Perhaps those whose fifteen million quid are going into the pockets of the PAS might like to contact their local FLO (whose job it is to liaise with the public on such issues - provide a "gateway to archaeological knowledge") and ask them what the official PAS estimate is. They surely must have one.

* I am pretty convinced that the number of active detectorists in the UK (and thus England and Wales) has gone up worryingly sharply since the counter was set up, no attempt has been made to alter the original algorithm to take this into account - these are very conservative figures.  


2 comments:

Anonymous said...

Thanks for highlighting this Paul.

Yes the grey column is 54% taller than it should be if the more valid figure (of records) was used.

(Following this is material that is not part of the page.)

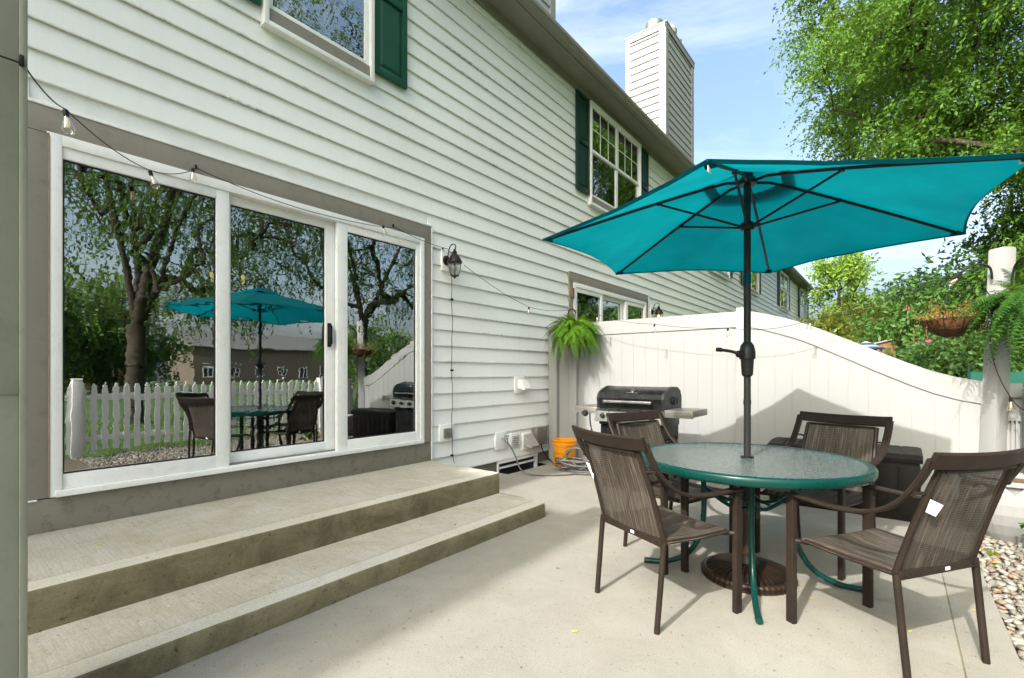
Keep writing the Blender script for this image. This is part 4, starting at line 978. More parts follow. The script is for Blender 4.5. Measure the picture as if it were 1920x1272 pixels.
m_ = MB(); m_.lathe([(.0, .01), (.128, .0), (.132, .01), (.145, .27), (.155, .272), (.155, .295), (.147, .297), (.148, .32), (.156, .322), (.156, .335), (.150, .34), (.144, .335), (.126, .03), (.0, .03)], 40); m_.build('body', M['orange'], bk)
m_ = MB(); m_.tube(smooth_path([(-.155, 0, .30), (-.15, -.12, .22), (0, -.17, .18), (.15, -.12, .22), (.155, 0, .30)], 6), .003, 5); m_.build('handle', M['steel'], bk)
hs = thing('garden_hose', 'grey garden hose coiled on the concrete and joined to the wall faucet', 'hose', (-2.98, 4.98, 0))
hr = random.Random(5); pts = [(-.655, -.515, .36), (-.60, -.50, .30), (-.53, -.49, .18), (-.44, -.52, .06), (-.30, -.50, .014), (-.12, -.40, .014), (.02, -.25, .014)]
ph = -1.2
for k in range(115):
    a = ph + k * 2 * PI / 15; r_ = .20 + .05 * math.sin(k * .37) + hr.uniform(-.012, .012); lz = .014 + min(.085, k * .0009) + .012 * abs(math.sin(k * 1.3))
    if 60 < k < 90: lz += .05 * math.sin((k - 60) / 30 * PI) + .015
    pts.append((r_ * 1.15 * math.cos(a) + .02 * math.sin(k * .11), r_ * .72 * math.sin(a), lz))
m_ = MB(); m_.tube(smooth_path(pts, 4), .0085, 8); ho = m_.build('hose', M['hose'], hs, ang=80)
m_ = MB()
for c in ((-.24, -.05, .09), (-.20, .02, .12)): m_.tube([c, (c[0] + .05, c[1] + .02, c[2] + .02)], .016, 10)
m_.build('coupling', M['hose_green'], hs)
m_ = MB(); m_.tube([(-.665, -.52, .385), (-.655, -.515, .355)], .013, 10); m_.build('collar', M['blue'], hs)
m_ = MB(); lp = [(.17 * math.cos(t_ * .4) * (1 + .1 * math.sin(t_)), .05 + .05 * math.sin(t_ * .23), .17 + .115 * math.sin(t_ * .4)) for t_ in range(40)]; m_.tube(smooth_path(lp, 2), .0078, 7); m_.build('loop', M['hose'], hs, ang=80)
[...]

But letting PAS start with a free gift of nearly 300,000 shards and fragments of tile serves a worthwhile purpose: it illustrates that even with the benefit of massive upwards adjustments (and there have been others of other types over the years, especially at funding times, as you know)their numbers are dwarfed by what is simply dug up and not reported.

Paul Barford said...

And of course those who criticise Heritage Action and this blog for what we write are far less generous in their approach.